**Available data**
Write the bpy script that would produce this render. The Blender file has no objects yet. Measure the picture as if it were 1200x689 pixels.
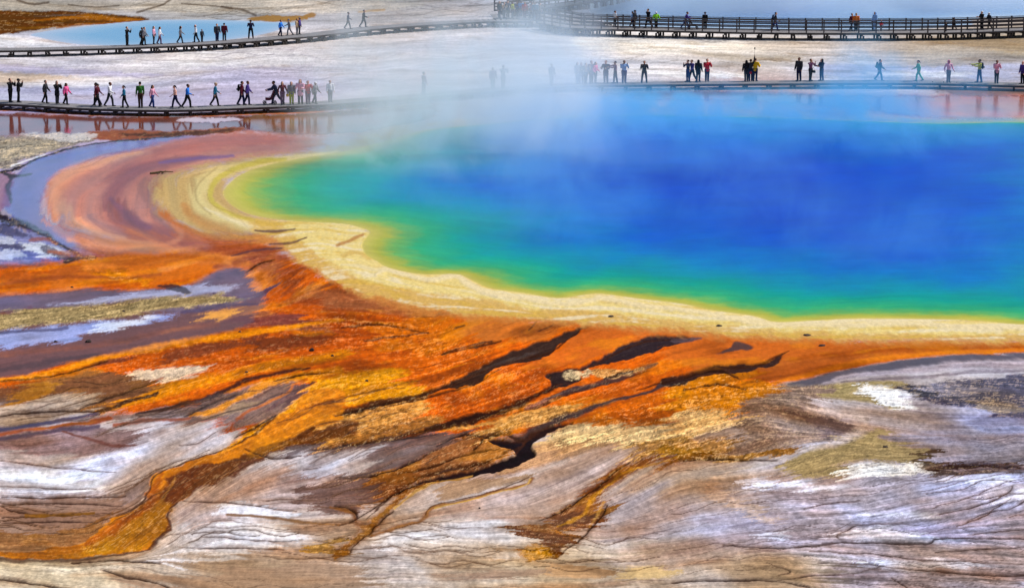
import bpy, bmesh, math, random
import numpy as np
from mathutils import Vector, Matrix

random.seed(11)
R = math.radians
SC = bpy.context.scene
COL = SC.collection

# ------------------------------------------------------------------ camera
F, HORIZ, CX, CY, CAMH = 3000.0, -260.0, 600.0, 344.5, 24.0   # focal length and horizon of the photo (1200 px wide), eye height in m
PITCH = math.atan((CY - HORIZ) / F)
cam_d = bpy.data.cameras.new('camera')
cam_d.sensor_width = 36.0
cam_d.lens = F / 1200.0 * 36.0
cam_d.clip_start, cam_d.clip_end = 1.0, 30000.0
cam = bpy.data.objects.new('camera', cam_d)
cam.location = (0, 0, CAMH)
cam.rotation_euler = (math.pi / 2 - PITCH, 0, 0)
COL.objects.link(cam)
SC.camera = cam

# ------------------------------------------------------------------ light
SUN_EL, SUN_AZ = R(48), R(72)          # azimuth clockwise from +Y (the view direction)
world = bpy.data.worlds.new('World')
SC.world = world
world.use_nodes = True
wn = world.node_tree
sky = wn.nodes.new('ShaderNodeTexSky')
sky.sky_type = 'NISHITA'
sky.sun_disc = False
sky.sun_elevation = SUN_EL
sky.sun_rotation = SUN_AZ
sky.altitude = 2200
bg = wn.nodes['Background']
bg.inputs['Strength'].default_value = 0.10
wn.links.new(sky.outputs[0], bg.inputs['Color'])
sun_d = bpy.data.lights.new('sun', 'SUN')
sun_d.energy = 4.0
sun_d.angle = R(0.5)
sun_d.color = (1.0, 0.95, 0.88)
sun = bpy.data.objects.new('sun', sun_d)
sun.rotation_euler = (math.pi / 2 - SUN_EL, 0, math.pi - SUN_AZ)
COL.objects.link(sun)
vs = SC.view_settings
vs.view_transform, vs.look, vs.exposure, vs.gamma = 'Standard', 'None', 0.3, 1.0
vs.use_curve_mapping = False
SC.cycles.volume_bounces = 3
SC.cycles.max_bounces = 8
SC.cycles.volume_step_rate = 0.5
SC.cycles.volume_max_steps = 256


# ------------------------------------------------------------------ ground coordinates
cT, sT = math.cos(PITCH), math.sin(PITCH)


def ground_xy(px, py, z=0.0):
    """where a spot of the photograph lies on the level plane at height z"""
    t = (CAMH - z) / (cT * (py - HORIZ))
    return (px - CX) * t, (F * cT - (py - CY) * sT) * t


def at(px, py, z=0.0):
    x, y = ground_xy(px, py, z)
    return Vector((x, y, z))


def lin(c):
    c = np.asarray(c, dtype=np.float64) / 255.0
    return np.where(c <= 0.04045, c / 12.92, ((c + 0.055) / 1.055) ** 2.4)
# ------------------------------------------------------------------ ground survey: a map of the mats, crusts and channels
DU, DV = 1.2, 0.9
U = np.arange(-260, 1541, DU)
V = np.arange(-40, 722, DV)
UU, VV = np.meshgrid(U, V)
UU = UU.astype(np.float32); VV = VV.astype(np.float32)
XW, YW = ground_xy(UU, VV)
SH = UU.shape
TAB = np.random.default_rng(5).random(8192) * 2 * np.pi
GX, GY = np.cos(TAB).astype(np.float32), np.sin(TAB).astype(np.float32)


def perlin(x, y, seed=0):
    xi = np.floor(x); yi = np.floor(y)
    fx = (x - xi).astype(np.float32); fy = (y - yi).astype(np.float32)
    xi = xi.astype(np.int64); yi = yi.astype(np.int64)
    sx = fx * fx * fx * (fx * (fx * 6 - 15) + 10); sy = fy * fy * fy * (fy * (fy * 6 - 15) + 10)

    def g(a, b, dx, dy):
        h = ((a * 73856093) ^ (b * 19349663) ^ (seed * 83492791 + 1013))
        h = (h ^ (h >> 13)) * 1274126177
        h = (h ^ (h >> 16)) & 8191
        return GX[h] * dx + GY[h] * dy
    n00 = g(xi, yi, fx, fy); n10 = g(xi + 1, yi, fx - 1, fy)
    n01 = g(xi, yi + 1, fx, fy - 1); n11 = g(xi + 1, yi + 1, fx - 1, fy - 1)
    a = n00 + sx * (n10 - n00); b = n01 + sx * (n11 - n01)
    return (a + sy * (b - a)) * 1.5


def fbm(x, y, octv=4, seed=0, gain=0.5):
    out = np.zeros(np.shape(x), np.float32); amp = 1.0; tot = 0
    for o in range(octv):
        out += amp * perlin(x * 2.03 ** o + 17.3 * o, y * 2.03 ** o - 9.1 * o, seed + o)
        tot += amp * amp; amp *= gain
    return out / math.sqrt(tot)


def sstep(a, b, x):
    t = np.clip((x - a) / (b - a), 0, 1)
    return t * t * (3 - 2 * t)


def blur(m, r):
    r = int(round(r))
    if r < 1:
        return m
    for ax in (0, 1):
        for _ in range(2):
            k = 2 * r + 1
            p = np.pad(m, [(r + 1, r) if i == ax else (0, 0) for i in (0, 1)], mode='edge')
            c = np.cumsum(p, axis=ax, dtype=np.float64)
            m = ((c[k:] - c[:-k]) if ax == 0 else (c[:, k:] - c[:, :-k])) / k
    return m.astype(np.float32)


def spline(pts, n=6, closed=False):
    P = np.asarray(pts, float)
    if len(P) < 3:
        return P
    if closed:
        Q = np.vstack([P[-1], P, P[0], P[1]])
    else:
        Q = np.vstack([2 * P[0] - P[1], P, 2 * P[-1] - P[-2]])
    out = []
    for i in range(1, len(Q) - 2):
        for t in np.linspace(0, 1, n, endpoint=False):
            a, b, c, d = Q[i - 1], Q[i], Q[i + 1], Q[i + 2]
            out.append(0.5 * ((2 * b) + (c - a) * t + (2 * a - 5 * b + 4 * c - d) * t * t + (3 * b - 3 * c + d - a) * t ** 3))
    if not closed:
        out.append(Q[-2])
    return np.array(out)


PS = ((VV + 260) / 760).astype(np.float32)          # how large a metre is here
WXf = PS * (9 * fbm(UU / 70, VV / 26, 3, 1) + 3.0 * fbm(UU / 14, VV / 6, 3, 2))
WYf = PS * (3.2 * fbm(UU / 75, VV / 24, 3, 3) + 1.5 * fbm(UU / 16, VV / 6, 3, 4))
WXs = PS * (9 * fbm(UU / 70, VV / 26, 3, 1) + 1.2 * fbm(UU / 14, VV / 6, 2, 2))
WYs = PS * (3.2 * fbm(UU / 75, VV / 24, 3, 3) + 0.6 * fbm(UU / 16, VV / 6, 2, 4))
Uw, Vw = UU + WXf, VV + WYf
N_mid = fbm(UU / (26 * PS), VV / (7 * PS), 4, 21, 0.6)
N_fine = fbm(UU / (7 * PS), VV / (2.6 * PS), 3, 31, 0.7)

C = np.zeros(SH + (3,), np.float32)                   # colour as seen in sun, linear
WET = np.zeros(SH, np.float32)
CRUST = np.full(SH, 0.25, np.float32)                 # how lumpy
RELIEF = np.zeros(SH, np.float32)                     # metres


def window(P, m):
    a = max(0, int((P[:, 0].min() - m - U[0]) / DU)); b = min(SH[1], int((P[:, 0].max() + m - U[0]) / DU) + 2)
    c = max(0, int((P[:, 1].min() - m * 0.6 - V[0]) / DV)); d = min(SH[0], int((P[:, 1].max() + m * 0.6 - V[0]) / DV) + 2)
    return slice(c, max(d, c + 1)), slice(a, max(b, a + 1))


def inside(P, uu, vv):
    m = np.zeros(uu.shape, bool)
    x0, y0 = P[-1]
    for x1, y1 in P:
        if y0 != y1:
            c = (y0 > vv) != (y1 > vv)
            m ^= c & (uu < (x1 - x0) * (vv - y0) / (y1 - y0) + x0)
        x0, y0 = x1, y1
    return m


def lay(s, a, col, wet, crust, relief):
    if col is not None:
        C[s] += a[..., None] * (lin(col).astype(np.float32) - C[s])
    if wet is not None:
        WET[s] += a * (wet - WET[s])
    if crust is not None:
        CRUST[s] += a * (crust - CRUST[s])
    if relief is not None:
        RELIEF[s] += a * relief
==
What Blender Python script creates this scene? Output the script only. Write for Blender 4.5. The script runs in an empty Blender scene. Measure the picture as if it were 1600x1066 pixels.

**Instructions for the task**
Make an exact copy of the lines from the one with "Write the bpy" through the one with "from mathutils import Vector, Matrix", both ends in, and nothing else. Drop every picture.

**Problem solution**
Write the bpy script that would produce this render. The Blender file has no objects yet. Measure the picture as if it were 1200x689 pixels.
import bpy, bmesh, math, random
import numpy as np
from mathutils import Vector, Matrix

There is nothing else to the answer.